**SHORT TASK**
Only the lines from the first one through the line with "HILL.build('hillside', M['hill'])" should be printed, exactly as they appear.

**INFORMATION SHOWN**
##############################

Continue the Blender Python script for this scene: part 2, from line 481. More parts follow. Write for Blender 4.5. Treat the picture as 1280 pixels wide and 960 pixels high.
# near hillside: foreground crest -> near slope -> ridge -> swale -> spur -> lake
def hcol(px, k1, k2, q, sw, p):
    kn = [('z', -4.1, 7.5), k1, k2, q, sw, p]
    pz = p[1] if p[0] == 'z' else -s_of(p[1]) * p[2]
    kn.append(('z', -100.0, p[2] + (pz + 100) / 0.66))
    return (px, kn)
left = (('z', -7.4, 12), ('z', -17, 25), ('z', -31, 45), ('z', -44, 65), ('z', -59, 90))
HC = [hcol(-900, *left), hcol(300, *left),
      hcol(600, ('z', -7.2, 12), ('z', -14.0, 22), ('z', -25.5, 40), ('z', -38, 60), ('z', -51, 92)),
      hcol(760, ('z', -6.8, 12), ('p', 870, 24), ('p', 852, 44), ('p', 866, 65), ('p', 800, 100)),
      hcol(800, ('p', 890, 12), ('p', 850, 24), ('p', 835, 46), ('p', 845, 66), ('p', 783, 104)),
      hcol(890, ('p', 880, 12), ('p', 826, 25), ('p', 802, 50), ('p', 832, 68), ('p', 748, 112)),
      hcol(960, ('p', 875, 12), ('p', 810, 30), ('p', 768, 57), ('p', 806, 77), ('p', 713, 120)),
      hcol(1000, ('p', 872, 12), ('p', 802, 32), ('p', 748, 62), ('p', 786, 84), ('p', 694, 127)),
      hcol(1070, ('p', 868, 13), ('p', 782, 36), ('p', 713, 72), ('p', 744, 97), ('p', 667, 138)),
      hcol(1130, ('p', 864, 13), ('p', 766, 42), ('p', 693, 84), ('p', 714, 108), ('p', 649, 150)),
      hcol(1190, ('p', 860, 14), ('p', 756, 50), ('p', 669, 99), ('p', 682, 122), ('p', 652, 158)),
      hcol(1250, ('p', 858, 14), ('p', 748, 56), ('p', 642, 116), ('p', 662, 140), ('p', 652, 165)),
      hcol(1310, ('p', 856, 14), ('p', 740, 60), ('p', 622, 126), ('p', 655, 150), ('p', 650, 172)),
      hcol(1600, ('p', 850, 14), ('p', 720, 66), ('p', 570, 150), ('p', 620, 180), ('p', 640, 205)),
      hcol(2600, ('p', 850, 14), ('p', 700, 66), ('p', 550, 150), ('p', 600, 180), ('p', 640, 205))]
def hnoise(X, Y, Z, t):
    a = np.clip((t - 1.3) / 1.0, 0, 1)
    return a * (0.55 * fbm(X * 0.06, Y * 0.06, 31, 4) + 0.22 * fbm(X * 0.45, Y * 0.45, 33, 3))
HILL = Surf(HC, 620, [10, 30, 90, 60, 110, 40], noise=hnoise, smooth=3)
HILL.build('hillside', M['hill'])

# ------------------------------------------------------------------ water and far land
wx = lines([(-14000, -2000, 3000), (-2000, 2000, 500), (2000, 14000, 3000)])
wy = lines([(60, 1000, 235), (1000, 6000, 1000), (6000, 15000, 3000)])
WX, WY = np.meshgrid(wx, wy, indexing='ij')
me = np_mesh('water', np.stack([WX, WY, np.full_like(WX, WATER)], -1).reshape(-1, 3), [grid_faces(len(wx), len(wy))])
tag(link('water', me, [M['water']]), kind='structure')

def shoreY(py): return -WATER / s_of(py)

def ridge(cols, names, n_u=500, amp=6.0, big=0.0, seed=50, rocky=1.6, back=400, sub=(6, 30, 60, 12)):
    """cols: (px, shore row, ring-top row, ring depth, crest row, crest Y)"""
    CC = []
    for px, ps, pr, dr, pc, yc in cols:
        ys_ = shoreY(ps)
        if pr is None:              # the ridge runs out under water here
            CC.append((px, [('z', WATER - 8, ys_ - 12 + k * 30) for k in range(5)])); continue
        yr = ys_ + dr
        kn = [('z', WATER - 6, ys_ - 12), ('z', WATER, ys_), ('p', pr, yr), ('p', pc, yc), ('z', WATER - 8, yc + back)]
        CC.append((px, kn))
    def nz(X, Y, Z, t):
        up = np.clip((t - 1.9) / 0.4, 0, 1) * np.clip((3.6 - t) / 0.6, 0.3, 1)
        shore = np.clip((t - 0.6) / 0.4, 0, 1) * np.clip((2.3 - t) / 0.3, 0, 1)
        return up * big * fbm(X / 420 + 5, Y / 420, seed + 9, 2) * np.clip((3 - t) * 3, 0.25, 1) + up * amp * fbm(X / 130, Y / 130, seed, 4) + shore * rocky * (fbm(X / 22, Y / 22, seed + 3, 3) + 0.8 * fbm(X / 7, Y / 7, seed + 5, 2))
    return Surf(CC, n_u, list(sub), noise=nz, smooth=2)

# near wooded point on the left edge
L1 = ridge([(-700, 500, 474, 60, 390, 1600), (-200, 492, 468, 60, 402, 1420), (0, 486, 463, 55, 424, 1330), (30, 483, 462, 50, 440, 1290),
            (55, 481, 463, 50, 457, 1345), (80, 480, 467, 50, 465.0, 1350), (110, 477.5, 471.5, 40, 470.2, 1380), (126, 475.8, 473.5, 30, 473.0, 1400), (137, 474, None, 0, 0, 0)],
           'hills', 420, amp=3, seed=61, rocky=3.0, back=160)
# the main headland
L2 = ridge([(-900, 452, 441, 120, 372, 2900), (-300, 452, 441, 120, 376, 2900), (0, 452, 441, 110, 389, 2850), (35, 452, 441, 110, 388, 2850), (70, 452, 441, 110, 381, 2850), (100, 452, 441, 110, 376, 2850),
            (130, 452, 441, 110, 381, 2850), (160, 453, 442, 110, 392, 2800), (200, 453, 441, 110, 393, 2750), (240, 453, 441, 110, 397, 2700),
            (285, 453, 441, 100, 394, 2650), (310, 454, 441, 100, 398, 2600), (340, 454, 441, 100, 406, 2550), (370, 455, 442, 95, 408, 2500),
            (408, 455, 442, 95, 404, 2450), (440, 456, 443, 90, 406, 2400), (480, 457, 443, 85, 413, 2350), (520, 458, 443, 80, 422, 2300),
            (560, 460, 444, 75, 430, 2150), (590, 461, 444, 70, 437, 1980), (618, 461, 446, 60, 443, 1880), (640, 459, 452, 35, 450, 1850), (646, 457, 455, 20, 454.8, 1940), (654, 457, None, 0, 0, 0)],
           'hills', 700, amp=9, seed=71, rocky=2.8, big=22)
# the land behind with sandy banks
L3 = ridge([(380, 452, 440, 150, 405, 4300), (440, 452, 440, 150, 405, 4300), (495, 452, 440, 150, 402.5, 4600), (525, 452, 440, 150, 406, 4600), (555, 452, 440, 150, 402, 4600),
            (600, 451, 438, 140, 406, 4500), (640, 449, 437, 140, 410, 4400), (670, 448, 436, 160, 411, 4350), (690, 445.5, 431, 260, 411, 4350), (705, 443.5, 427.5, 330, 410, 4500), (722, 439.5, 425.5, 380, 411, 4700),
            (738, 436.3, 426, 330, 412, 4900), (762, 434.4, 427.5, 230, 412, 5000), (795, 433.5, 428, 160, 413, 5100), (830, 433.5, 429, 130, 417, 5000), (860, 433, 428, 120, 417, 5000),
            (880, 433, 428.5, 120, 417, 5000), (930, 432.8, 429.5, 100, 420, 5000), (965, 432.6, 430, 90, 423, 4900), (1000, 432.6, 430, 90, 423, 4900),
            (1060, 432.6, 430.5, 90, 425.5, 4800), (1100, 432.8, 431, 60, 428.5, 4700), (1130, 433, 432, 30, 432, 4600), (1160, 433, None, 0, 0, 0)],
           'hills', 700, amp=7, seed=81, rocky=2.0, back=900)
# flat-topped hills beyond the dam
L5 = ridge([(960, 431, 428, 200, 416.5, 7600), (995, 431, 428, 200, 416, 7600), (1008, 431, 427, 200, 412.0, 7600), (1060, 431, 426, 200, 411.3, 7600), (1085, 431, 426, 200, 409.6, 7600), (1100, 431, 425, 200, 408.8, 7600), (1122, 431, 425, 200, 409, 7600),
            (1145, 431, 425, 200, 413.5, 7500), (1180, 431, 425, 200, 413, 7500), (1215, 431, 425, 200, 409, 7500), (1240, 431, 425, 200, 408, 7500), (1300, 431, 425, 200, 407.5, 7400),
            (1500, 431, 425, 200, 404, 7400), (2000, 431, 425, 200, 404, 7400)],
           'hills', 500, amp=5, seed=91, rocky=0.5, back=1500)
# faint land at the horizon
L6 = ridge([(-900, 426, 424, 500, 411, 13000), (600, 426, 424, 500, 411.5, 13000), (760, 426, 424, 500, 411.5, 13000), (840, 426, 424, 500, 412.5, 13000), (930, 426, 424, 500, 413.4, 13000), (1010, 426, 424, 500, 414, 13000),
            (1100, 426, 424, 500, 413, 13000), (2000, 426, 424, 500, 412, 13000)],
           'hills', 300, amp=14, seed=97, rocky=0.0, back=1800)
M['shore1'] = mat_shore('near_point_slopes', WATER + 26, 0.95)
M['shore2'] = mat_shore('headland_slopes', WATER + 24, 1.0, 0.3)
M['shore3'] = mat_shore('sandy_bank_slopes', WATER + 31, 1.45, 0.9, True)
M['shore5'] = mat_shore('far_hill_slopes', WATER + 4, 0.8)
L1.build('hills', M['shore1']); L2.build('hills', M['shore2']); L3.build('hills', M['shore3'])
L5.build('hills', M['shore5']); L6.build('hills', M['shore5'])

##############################

**WRITTEN RESPONSE**
Continue the Blender Python script for this scene: part 2, from line 481. More parts follow. Write for Blender 4.5. Treat the picture as 1280 pixels wide and 960 pixels high.
# near hillside: foreground crest -> near slope -> ridge -> swale -> spur -> lake
def hcol(px, k1, k2, q, sw, p):
    kn = [('z', -4.1, 7.5), k1, k2, q, sw, p]
    pz = p[1] if p[0] == 'z' else -s_of(p[1]) * p[2]
    kn.append(('z', -100.0, p[2] + (pz + 100) / 0.66))
    return (px, kn)
left = (('z', -7.4, 12), ('z', -17, 25), ('z', -31, 45), ('z', -44, 65), ('z', -59, 90))
HC = [hcol(-900, *left), hcol(300, *left),
      hcol(600, ('z', -7.2, 12), ('z', -14.0, 22), ('z', -25.5, 40), ('z', -38, 60), ('z', -51, 92)),
      hcol(760, ('z', -6.8, 12), ('p', 870, 24), ('p', 852, 44), ('p', 866, 65), ('p', 800, 100)),
      hcol(800, ('p', 890, 12), ('p', 850, 24), ('p', 835, 46), ('p', 845, 66), ('p', 783, 104)),
      hcol(890, ('p', 880, 12), ('p', 826, 25), ('p', 802, 50), ('p', 832, 68), ('p', 748, 112)),
      hcol(960, ('p', 875, 12), ('p', 810, 30), ('p', 768, 57), ('p', 806, 77), ('p', 713, 120)),
      hcol(1000, ('p', 872, 12), ('p', 802, 32), ('p', 748, 62), ('p', 786, 84), ('p', 694, 127)),
      hcol(1070, ('p', 868, 13), ('p', 782, 36), ('p', 713, 72), ('p', 744, 97), ('p', 667, 138)),
      hcol(1130, ('p', 864, 13), ('p', 766, 42), ('p', 693, 84), ('p', 714, 108), ('p', 649, 150)),
      hcol(1190, ('p', 860, 14), ('p', 756, 50), ('p', 669, 99), ('p', 682, 122), ('p', 652, 158)),
      hcol(1250, ('p', 858, 14), ('p', 748, 56), ('p', 642, 116), ('p', 662, 140), ('p', 652, 165)),
      hcol(1310, ('p', 856, 14), ('p', 740, 60), ('p', 622, 126), ('p', 655, 150), ('p', 650, 172)),
      hcol(1600, ('p', 850, 14), ('p', 720, 66), ('p', 570, 150), ('p', 620, 180), ('p', 640, 205)),
      hcol(2600, ('p', 850, 14), ('p', 700, 66), ('p', 550, 150), ('p', 600, 180), ('p', 640, 205))]
def hnoise(X, Y, Z, t):
    a = np.clip((t - 1.3) / 1.0, 0, 1)
    return a * (0.55 * fbm(X * 0.06, Y * 0.06, 31, 4) + 0.22 * fbm(X * 0.45, Y * 0.45, 33, 3))
HILL = Surf(HC, 620, [10, 30, 90, 60, 110, 40], noise=hnoise, smooth=3)
HILL.build('hillside', M['hill'])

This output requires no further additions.